Dal 20 al 23 aprile 2016, il Teatro Franco Parenti di Milano ha ospitato la quarta edizione de I Boreali, il più grande festival italiano dedicato alla cultura nord-europea.
Un’edizione caratterizzata da una grandissima varietà di eventi dedicati a musica, cinema, cibo, ma soprattutto letteratura. I Boreali infatti, mi hanno dato la possibilità di incontrare scrittori nordici e storie lontane.
Tre sono gli editori che hanno aderito alla manifestazione, coinvolgendo una o più voci provenienti dal proprio catalogo:
- Mondadori con Sara Stridsberg e il suo La gravità dell’amore, scrittrice svedese piuttosto affermata alla sua prima presentazione italiana.
- Sonzogno con Minna Lindgren e i suoi romanzi umoristici
- Iperborea, l’organizzatore del festival, ed editore rappresentativo per storia e qualità di questo tipo di letteratura.
Il festival è stato inaugurato da Fredrik Sjöberg, scrittore affascinante e bizzarro, e il suo L’arte di collezionare mosche. L’affiancare a una personalità così eccentrica un autore come Paolo Nori ha reso il risultato ancora più sorprendente.
Tra una battuta e l’altra ho capito di trovarmi di fronte a una forma inedita, un contenitore del tutto nuovo atto a raccontare un contenuto inedito e singolare come la passione di collezionare mosche.

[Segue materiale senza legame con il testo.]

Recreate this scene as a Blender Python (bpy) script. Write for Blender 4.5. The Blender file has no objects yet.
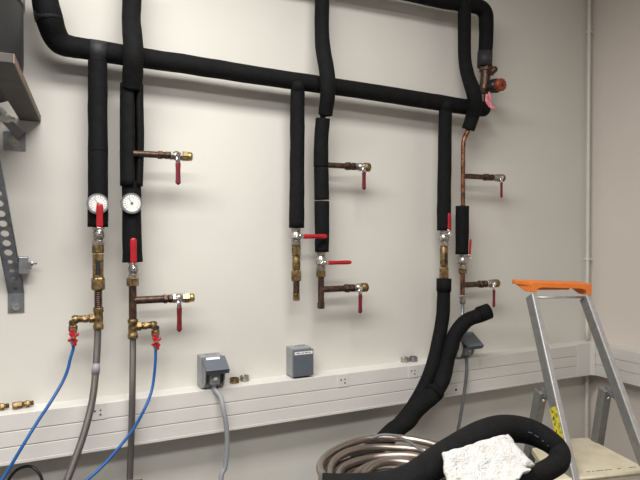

Un tratto dannatamente scientifico che nasconde secondo Sjöberg diversi aspetti letterari e un po’ di autobiografia.
Il racconto di una vita, partito dalle sue certezze, senza badare alla forma.
Una voce svedese che mi ha fatto capire quando i limiti di un isola possono diventare persino consolatori e quanto possa apparire diverso il mondo quando lo si guarda attraverso l’occhio di una piccola lente di ingrandimento – per mosche in questo caso.
Sulla letteratura danese avevo diversi interrogativi, forse per la sua minor diffusione rispetto quelle più vicine. Ecco quindi che vedere Stig Dalager, uno degli autori più rappresentativi di questa terra, ha aiutato non poco.
Il suo lavoro è centrato sulla figura di Kierkegaard. Filosofo pessimista, dalla biografia travagliata, che diventa estremamente affascinante all’interno di un romanzo.
Il racconto di un uomo sospeso, il suo oscillare tra amore ed eternità, ci è restituito da una voce consapevole, che ha saputo unire prosa e filosofia.
Un gioco intorno alla verità per stabilire chi è il responsabile di cosa è buono e cosa è cattivo attraverso lo sguardo eterno al quale lo stesso Kierkegaard si rivolge.
L’uomo dell’istante sembra esser una prova ambiziosa alla quale non mi sottrarrò. Dalager è stato la rappresentazione di un fascino così lontano, così freddo ma allo stesso tempo vicino e consolatorio.
Ultima scoperta, quella di Monica Krestensen, una delle più note esploratrici polari nordeuropee. La sua lezione sui grandi esploratori del nord è stata una testimonianza inaspettata che mi ha permesso di guardare ai poli con occhio diverso. Il polo come un luogo estremo di perdizione, nel quale le ombre dell’animo umano vengono alla luce tra tabù ed estremismo.
Ecco quindi che l’esploratore diventa un eroe. Colui che ha il coraggio di spingersi lontano dalla civiltà, verso zone dove tutto era (ed è) sconosciuto, dove la realtà si fonde con il mito. Qui l’uomo si ritrova di fronte alla morte, dice la Krestensen, qui l’uomo si perde insieme al tempo in una bufera di neve.
Operazione Fritham, il suo secondo lavoro, sarà un ottimo modo per scoprire quanto questa esperienza di vita possa diventare potente.
Partecipare a I Boreali ha significato scoprire diverse voci inaspettate e mettersi in gioco.
Mi ha permesso di afferrare pensieri luminosi e farli brillare tra i ghiacci.